Look even deeper though, and another level emerges, one few pitchers have ever dared to master. This is a level of enhanced intelligence and guile, of aura and intensity. In our lifetimes, it is a level best represented by the brilliant Cuban starters who have graced an MLB mound.

Think of Orlando Hernández, “El Duque,” his hat pulled down low, knee stretching up nearly to his ear during his windup, or his brother Liván, pushing pitch counts up over 150 with ease. Think of the mountainous José Contreras, perhaps the most intimidating pitcher this century, with his absurd forkball and (sometimes) effective wildness. Think even to the legendary Luis Tiant, contorting his body until his back was facing the hitter, “the greatest competitor I’ve ever seen,” according to at least one baseball Hall of Famer. These are pitchers who not only could pitch, but used every tool available, both physical and mental, to get people out.
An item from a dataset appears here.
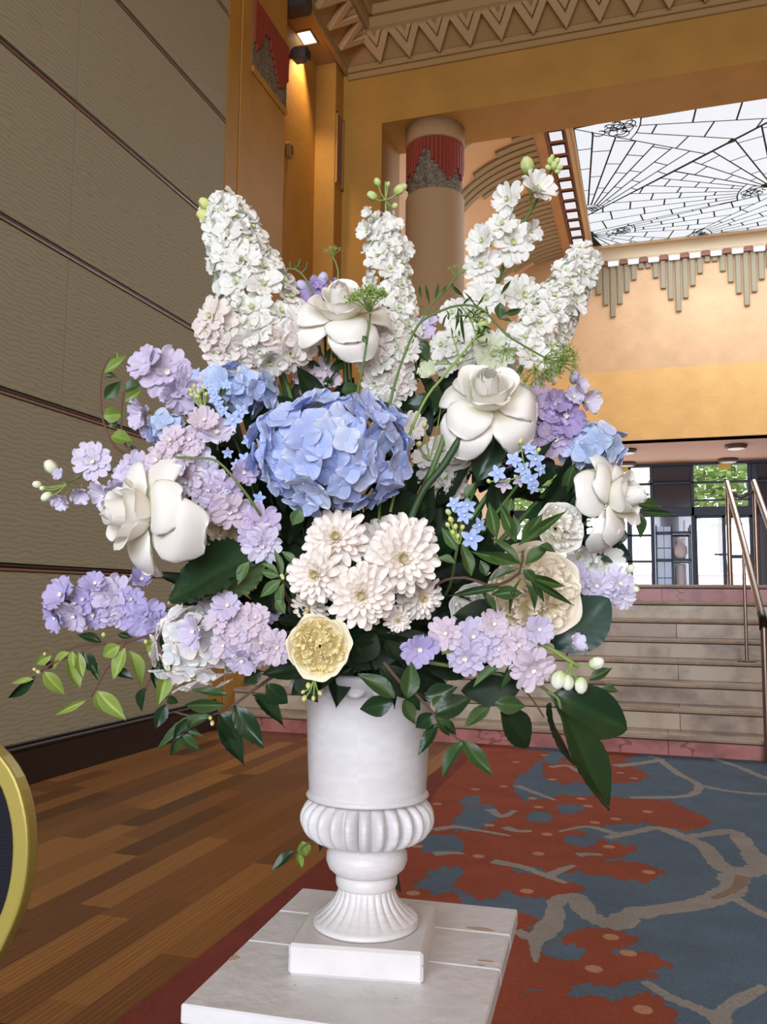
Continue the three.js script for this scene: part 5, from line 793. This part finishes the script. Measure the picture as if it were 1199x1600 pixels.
// tiny blue star flowers
{
  const G = 'sprigs of tiny blue star flowers';
  let t = thing('star_flower', 'sprig of tiny blue star flowers over the small blue hydrangea, upper left', 'star flower', G);
  for (const [x, y, s, a = 0, b = 0] of [[307, 584, 20, -0.5, 0.4], [336, 622, 22, -0.2], [364, 656, 30], [377, 642, 23, 0.3], [349, 642, 20, -0.4], [356, 708, 18], [388, 689, 21, 0.2], [382, 717, 21, 0.1], [405, 778, 20, 0.2], [354, 601, 18, 0, 0.4], [343, 632, 18, -0.3], [322, 600, 16, -0.4, 0.3], [370, 726, 18], [331, 609, 18, -0.1, 0.2]]) star(t, x, y, s, 1.0, a, b);
  buds(t, [[298, 610, 9, -0.5], [304, 604, 9], [311, 612, 10], [318, 606, 9, 0.2], [309, 620, 9], [322, 616, 8, 0.3], [300, 617, 8, -0.6]], 1.0, BM.yellow, [320, 640]);
  mesh('stem', tube(path([[318, 605], [345, 640], [380, 720], [420, 840], [480, 980]], 1.03, t.position), 0.0014, 20, 6, 0.0024), SM.dark, t);
  for (const q of [[345, 622, 352, 600, 12], [352, 640, 345, 618, 12], [330, 655, 305, 648, 16], [395, 690, 398, 660, 18]]) leaf(t, 'willow', LM.mid, ...q, 1.01);
  t = thing('star_flower', 'sprig of blue star flowers with pale green buds, just right of the chrysanthemums', 'star flower', G);
  for (const [x, y, s, a = 0, b = 0] of [[710, 787, 24, -0.4, 0.4], [731, 790, 28, 0.1, 0.4], [726, 806, 26], [749, 821, 25, 0.4], [737, 842, 36, 0, -0.1], [718, 797, 18, -0.3]]) star(t, x, y, s, 0.95, a, b);
  buds(t, [[701, 800, 12, -0.5], [705, 812, 12, -0.4], [712, 823, 11], [700, 820, 10, -0.6], [716, 838, 10], [708, 832, 10, -0.3], [723, 824, 10, 0.2]], 0.955, BM.yellow, [718, 850]); mesh('stem', tube(path([[722, 812, 0.96], [714, 860, 0.97], [690, 940, 1.06], [600, 1030, 1.1]], 0.98, t.position), 0.0016, 16, 6, 0.0024), SM.olive, t);
  for (const q of [[716, 862, 690, 822, 22], [720, 868, 742, 838, 16], [712, 880, 684, 868, 22]]) leaf(t, 'willow', LM.olive, ...q, 0.965);
  t = thing('star_flower', 'sprig of blue star flowers in the shade left of the purple florets, upper right', 'star flower', G);
  for (const [x, y, s, a = 0, b = 0] of [[803, 718, 26, -0.2, 0.2], [778, 740, 28, -0.2, 0.2], [817, 733, 26], [837, 718, 30, 0.2, 0.1], [827, 702, 22, 0, 0.5], [845, 733, 22, 0.5], [830, 750, 28, 0.1, -0.2], [834, 762, 20, 0.2, -0.5], [822, 744, 20]]) star(t, x, y, s, 1.02, a, b);
  for (const [x, y, s] of [[788, 757, 26], [812, 750, 22]]) star(t, x, y, s, 1.03, -0.1, 0, PM.pinkmauve);
  buds(t, [[814, 690, 10, 0, 0.8], [842, 703, 9, 0.3, 0.6], [764, 752, 9, -0.4]], 1.02, BM.yellow, [822, 740]); stemTo(t, at(815, 750, 1.04), 0.002);
}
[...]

Why is any of this relevant? Well, in Yariel Rodríguez, it seems as though the Toronto Blue Jays may just have a man ready to assume the mantle of these past greats.

Taking to a big league mound for the first time on Saturday afternoon – and in doing so becoming the first Cuban pitcher in franchise history – Rodríguez showed the Jays no less than everything they had hoped for and more. It was not just the heavy sinker which sat at 96 mph and the wipeout slider. It was the array of double-pumps and hesitations in his delivery, the smorgasbord of arm angles and pitch shapes. More than that, it was a presence on the mound not seen around these parts since the heyday of the 'Stro Show.'

All told, Rodríguez would reach his first-start pitch limit after 3.2 innings of one-run ball, striking out six while inducing a robust 12 swings and misses. Surely the adrenaline was pumping, and indeed, Rodríguez did occasionally miss his spot, leading to four hits allowed and two walks. But with the Rogers Centre rocking, even this felt less like a threat and more like an opportunity to show off the ability to lock in under pressure.

When manager John Schneider finally came out to get him, Rodríguez walked off the mound to rapturous applause from the Blue Jays faithful, his jersey drenched in sweat, removing his cap and raising both hands in earnest acknowledgement.

What a moment.

Of course, it remains to be seen whether this takes a place in Blue Jays lore as the start of something special, or merely as a ‘remember when’ blip on the radar. But for one day at least, there is only one thing which can be said – Yariel Rodríguez sure knows how to pitch.